Removing GRUB 2 is covered in the rEFInd documentation:
https://www.rodsbooks.com/refind/bootcoup.html#disabling_grub
In brief, you use apt
to remove the various GRUB packages, as you're trying; however, dependencies keep changing over time, so you may need to track them all down and remove them individually (or all in one command line). Unfortunately, an increasing web of dependencies is making this harder to do, since various packages you might want or need now depend on GRUB, even though they don't really need GRUB -- just any boot program. Thus, as @user10489 suggests, keeping GRUB around but ensuring that rEFInd is the default boot program may be easier and safer.

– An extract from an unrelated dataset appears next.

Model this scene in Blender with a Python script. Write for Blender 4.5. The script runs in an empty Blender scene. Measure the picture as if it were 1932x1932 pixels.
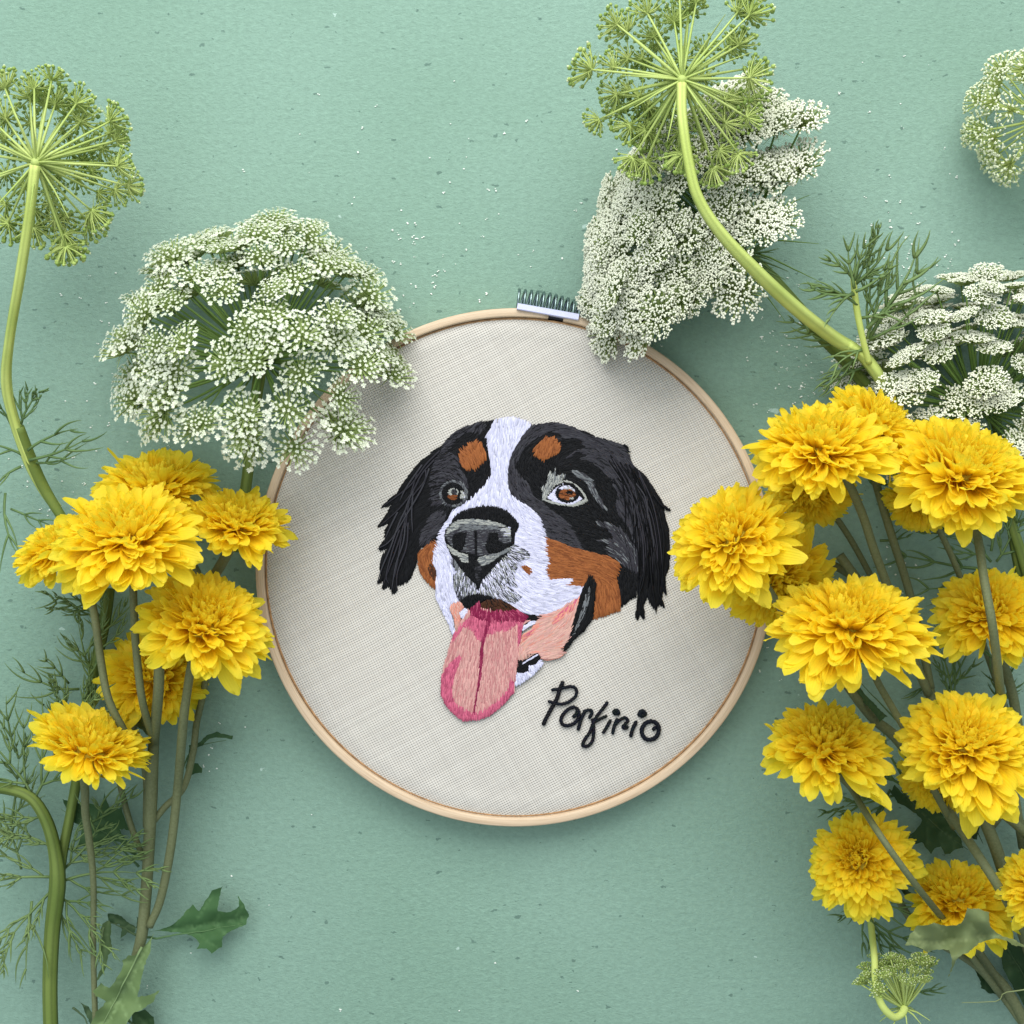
import bpy, math, random
from mathutils import Vector, Matrix, noise, geometry
random.seed(7)
R = math.radians
# ------------------------------------------------------------------ camera, light, exposure
HC = 0.42                      # camera height above the board (m)
SC = 0.3024 / 1932             # metres on the board per traced unit
scene = bpy.context.scene
col = scene.collection
cam_d = bpy.data.cameras.new('camera'); cam = bpy.data.objects.new('camera', cam_d); col.objects.link(cam)
cam.location = (0, 0, HC); cam.rotation_euler = (0, 0, 0)
cam_d.sensor_width = 36; cam_d.lens = 18 / (0.1512 / HC); cam_d.clip_start = 0.01; cam_d.clip_end = 20
scene.camera = cam
w = bpy.data.worlds.new('World'); scene.world = w; w.use_nodes = True
bg = w.node_tree.nodes['Background']; bg.inputs[0].default_value = (0.80, 0.92, 1.0, 1); bg.inputs[1].default_value = 0.52
def area(name, loc, target, size, size_y, energy, color):
    d = bpy.data.lights.new(name, 'AREA'); d.shape = 'RECTANGLE'; d.size = size; d.size_y = size_y
    d.energy = energy; d.color = color
    o = bpy.data.objects.new(name, d); col.objects.link(o); o.location = loc
    o.rotation_euler = (Vector(target) - Vector(loc)).to_track_quat('-Z', 'Y').to_euler()
    return o
area('window_light', (-0.02, 0.64, 0.60), (0, 0.0, 0), 1.0, 0.70, 13.0, (1.0, 0.985, 0.95))
area('room_bounce', (-0.35, 0.1, 1.0), (0, 0, 0), 0.9, 0.9, 4.4, (0.92, 0.97, 1.0))
scene.view_settings.view_transform = 'Standard'; scene.view_settings.look = 'None'
scene.view_settings.exposure = 0.0; scene.view_settings.gamma = 1.0
scene.render.engine = 'CYCLES'
scene.render.resolution_x = 1024; scene.render.resolution_y = 1024

# ------------------------------------------------------------------ helpers
def P(x, y, h=0.0):
    k = (HC - h) / HC
    return Vector(((x - 966) * SC * k, (966 - y) * SC * k, h))
def U(d, h=0.0):               # a length of d traced units at height h
    return d * SC * (HC - h) / HC
def mkmesh(name, verts, faces, mat=None, smooth=True, cols=None):
    me = bpy.data.meshes.new(name)
    me.from_pydata([tuple(v) for v in verts], [], faces)
    if mat: me.materials.append(mat)
    if smooth: me.polygons.foreach_set('use_smooth', [True] * len(me.polygons))
    if cols:
        ca = me.color_attributes.new('Col', 'FLOAT_COLOR', 'POINT')
        flat = []
        for c in cols: flat += [c[0], c[1], c[2], 1.0]
        ca.data.foreach_set('color', flat)
    me.update()
    return me
def link(name, data, parent=None, mw=None, kind=None, label=None):
    o = bpy.data.objects.new(name, data); col.objects.link(o)
    if parent is not None:
        o.parent = parent
        # every mesh is written in world space unless mw says otherwise
        o.matrix_parent_inverse = WM[parent.name].inverted()
    m = mw if mw is not None else Matrix.Identity(4)
    o.matrix_basis = m
    WM[o.name] = m.copy()
    if kind: o['kind'] = kind
    if label: o['label'] = label
    return o
WM = {}
def thing(name, label, cat, loc, group=None):
    o = bpy.data.objects.new(name, None); col.objects.link(o)
    o.empty_display_size = 0.01
    o.matrix_basis = Matrix.Translation(loc); WM[o.name] = o.matrix_basis.copy()
    o['label'] = label; o['category'] = cat
    if group: o['group'] = group
    return o
class MB:
    def __init__(s): s.v = []; s.f = []; s.c = []
    def add(s, v, f, c=None):
        b = len(s.v); s.v += [Vector(p) for p in v]; s.f += [tuple(i + b for i in q) for q in f]
        if c is not None: s.c += ([c] * len(v) if not isinstance(c, list) else c)
    def mesh(s, name, mat, smooth=True): return mkmesh(name, s.v, s.f, mat, smooth, s.c if s.c else None)
def catmull(pts, n=6):
    pts = [tuple(p) for p in pts]
    if len(pts) < 3: n = max(n, 2)
    q = [tuple(2 * a - b for a, b in zip(pts[0], pts[1]))] + pts + [tuple(2 * a - b for a, b in zip(pts[-1], pts[-2]))]
    out = []
    for i in range(1, len(q) - 2):
        for k in range(n):
            t = k / n
            out.append(tuple(0.5 * (2*b + (c - a)*t + (2*a - 5*b + 4*c - d)*t*t + (3*b - a - 3*c + d)*t**3)
                             for a, b, c, d in zip(q[i-1], q[i], q[i+1], q[i+2])))
    out.append(pts[-1])
    return out
def tube(pts, rad, sides=6, cap=True, flat=1.0, ridges=0):
    """pts: Vectors; rad: number or list.  returns verts, faces"""
    n = len(pts); pts = [Vector(p) for p in pts]
    if not isinstance(rad, (list, tuple)): rad = [rad] * n
    v = []; f = []; up = Vector((0, 0, 1)); prev = None
    for i in range(n):
        t = (pts[min(i+1, n-1)] - pts[max(i-1, 0)])
        if t.length < 1e-9: t = Vector((0, 1, 0))
        t.normalize()
        if prev is None:
            a = t.cross(up)
            if a.length < 1e-3: a = t.cross(Vector((1, 0, 0)))
        else:
            a = prev - t * prev.dot(t)
            if a.length < 1e-4: a = t.cross(up)
        a.normalize(); prev = a; b = t.cross(a)
        for k in range(sides):
            an = 2 * math.pi * k / sides
            r = rad[i] * (1 + (0.13 if (ridges and k % 2) else 0))
            v.append(pts[i] + a * math.cos(an) * r + b * math.sin(an) * r * flat)
    for i in range(n - 1):
        for k in range(sides):
            k2 = (k + 1) % sides
            f.append((i*sides + k, i*sides + k2, (i+1)*sides + k2, (i+1)*sides + k))
    if cap:
        f.append(tuple(range(sides - 1, -1, -1))); f.append(tuple((n-1)*sides + k for k in range(sides)))
    return v, f
def lerp(a, b, t): return a + (b - a) * t
def srgb(r, g, b):
    f = lambda c: (c/255/12.92) if c/255 <= 0.04045 else ((c/255 + 0.055)/1.055)**2.4
    return (f(r), f(g), f(b))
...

OTOH, if GRUB is kept installed, Ubuntu's package management will probably try to update it, sooner or later, and this may result in a boot coup, in which GRUB takes over as the default boot program. You can either deal with this manually or in a semi-automated way (by using refind-mkdefault
when it happens, or putting that in a shutdown script); or you can try to prevent GRUB updates by using apt-mark hold
, as in:
sudo apt-mark hold grub-efi-amd64 grub-efi-amd64-signed grub-common grub-efi-amd64-bin grub-common grub2-common
(That example is from the preceding documentation page. I haven't checked it today, so the package list might need to be changed.)
I can definitively say that it is possible to completely remove the GRUB packages and all their dependencies and the computer will continue to boot, so long as it's booting through rEFInd. I run several systems this way. (I'm rEFInd's maintainer.) It can be a nuisance, though, and it means that you might not get updates to some important packages, like shim
, since they're (unnecessarily) dependent upon GRUB. (rEFInd will, when Secure Boot is active, copy over whatever Shim binary it thinks is newest to rEFInd's directory, so rEFInd will continue to boot through that Shim binary even after the shim
package is removed. If Secure Boot is inactive, or if you set it up to boot with Secure Boot active without Shim, then this is irrelevant.)

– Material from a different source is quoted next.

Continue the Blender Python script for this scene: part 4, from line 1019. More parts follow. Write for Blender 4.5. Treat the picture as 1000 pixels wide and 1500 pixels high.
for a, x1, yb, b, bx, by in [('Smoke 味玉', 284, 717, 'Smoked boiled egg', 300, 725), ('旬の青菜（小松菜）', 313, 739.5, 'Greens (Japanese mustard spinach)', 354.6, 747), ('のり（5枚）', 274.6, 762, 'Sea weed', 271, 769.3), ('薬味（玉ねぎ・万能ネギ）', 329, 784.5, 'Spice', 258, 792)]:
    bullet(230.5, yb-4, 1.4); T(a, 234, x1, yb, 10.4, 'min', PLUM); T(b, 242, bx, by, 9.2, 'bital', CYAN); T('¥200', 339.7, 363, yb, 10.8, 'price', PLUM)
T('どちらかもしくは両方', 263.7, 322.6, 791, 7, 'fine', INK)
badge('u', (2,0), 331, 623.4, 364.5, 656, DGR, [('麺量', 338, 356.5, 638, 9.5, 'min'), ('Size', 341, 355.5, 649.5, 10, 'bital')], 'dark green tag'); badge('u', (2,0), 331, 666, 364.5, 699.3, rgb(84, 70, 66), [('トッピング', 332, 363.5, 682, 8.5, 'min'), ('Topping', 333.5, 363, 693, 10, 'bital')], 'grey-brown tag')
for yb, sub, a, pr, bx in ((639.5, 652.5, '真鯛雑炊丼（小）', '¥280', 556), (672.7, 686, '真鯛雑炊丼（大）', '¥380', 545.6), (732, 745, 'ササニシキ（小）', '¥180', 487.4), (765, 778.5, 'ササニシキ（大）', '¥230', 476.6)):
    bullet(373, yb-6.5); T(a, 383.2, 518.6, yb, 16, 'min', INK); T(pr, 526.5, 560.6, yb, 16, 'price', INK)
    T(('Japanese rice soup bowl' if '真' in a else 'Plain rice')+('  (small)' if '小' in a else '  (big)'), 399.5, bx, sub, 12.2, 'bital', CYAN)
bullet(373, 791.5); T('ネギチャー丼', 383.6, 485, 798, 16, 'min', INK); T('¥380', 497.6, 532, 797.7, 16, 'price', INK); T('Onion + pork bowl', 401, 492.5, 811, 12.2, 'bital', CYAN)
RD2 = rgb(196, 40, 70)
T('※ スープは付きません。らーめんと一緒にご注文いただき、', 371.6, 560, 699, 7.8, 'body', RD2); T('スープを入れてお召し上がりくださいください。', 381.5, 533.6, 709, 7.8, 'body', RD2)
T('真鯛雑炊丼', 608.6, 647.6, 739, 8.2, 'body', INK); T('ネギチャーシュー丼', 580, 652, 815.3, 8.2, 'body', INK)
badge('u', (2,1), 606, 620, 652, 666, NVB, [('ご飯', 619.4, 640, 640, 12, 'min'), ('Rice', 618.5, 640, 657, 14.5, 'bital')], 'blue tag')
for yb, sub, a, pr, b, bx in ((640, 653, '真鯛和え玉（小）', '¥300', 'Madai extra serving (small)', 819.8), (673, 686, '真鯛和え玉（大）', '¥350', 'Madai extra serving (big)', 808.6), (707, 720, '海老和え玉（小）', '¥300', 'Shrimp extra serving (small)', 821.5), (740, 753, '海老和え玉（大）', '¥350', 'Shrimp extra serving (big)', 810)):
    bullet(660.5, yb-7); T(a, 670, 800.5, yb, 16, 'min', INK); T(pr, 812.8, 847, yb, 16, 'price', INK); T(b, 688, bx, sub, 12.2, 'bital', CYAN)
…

As to GRUB's files on the ESP and the GRUB entry in the NVRAM, they're basically just harmless clutter, once you set up a rEFInd-only installation. If you want to remove those files and the NVRAM entry, you can do so, but you'll have to do so manually. AFAIK, there's no script to do this -- certainly not that ships with rEFInd, and AFAIK not with GRUB, either. It's not hard to do -- just one rm
command to delete the files and two efibootmgr
commands (one to find the relevant entry and another to delete it), but you need to know what you're doing. It's probably best to just leave it alone.